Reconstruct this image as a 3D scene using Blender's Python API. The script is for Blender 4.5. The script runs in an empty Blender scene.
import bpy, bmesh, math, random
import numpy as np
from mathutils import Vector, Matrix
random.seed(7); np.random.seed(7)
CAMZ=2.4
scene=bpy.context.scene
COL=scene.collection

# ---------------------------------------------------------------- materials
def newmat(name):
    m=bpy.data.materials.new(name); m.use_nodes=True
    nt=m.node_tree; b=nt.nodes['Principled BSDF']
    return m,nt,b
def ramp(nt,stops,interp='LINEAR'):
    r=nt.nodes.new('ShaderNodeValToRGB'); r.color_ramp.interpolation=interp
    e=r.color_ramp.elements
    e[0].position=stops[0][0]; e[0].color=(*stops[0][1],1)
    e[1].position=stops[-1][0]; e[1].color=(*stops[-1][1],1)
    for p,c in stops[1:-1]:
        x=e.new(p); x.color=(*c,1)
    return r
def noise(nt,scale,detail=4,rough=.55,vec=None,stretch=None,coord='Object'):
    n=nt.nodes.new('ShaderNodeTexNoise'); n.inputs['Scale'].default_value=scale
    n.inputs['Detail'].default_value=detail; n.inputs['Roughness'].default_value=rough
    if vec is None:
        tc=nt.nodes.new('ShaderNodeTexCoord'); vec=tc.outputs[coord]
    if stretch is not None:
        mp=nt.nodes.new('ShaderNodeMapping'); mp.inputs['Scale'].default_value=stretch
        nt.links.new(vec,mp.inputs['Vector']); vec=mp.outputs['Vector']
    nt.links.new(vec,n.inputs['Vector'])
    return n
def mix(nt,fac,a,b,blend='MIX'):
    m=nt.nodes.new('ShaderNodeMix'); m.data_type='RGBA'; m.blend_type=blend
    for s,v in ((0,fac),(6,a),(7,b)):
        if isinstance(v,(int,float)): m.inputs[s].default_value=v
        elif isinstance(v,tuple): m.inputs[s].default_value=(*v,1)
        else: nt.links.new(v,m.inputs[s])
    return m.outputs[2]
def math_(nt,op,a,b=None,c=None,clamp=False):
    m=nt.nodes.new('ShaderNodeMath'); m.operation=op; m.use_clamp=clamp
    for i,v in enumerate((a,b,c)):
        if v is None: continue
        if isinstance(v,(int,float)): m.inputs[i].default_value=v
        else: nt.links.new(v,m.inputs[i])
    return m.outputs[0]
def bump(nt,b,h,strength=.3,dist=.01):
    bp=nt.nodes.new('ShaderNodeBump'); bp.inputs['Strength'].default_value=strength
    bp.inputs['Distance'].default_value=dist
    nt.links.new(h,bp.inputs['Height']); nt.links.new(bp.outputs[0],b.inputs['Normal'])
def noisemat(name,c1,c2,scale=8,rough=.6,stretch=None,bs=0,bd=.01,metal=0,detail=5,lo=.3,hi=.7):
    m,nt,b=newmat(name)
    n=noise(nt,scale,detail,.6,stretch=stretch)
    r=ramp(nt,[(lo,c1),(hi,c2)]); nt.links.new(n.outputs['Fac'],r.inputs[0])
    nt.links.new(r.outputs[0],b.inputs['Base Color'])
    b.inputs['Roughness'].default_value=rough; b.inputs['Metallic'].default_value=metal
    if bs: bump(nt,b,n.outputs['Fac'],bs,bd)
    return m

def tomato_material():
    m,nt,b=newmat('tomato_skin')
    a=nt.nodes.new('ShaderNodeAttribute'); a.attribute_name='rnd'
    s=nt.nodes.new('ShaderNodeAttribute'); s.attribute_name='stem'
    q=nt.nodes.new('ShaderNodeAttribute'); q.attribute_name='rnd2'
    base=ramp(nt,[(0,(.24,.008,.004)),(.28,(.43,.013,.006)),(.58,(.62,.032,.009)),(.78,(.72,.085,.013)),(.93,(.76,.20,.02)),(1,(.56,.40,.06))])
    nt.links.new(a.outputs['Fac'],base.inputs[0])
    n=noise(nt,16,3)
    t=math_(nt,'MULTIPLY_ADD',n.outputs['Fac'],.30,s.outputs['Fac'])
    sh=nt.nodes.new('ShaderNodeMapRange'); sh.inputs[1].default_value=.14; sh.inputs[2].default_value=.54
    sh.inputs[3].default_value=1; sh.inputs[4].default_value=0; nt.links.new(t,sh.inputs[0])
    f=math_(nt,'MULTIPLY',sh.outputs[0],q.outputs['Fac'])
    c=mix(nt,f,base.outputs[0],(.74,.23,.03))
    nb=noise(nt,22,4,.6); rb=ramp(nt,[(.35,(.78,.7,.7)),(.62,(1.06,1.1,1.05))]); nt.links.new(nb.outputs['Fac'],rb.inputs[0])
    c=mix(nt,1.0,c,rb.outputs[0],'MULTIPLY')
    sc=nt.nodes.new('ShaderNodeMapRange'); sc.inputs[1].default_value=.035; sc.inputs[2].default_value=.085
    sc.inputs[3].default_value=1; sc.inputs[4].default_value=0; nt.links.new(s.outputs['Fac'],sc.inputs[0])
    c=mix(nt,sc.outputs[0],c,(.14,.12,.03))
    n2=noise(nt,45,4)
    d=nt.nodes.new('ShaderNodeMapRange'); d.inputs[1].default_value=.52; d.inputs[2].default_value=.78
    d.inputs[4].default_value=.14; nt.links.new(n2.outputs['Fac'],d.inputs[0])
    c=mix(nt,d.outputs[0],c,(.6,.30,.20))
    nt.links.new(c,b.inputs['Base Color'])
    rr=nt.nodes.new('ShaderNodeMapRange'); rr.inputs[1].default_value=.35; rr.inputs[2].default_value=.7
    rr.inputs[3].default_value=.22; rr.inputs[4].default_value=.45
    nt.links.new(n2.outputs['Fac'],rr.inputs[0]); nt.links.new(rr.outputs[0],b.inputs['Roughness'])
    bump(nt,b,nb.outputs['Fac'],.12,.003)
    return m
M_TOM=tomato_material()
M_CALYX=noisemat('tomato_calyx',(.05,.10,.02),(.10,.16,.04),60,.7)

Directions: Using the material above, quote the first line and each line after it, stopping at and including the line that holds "COL=scene.collection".

Worked answer:
Reconstruct this image as a 3D scene using Blender's Python API. The script is for Blender 4.5. The script runs in an empty Blender scene.
import bpy, bmesh, math, random
import numpy as np
from mathutils import Vector, Matrix
random.seed(7); np.random.seed(7)
CAMZ=2.4
scene=bpy.context.scene
COL=scene.collection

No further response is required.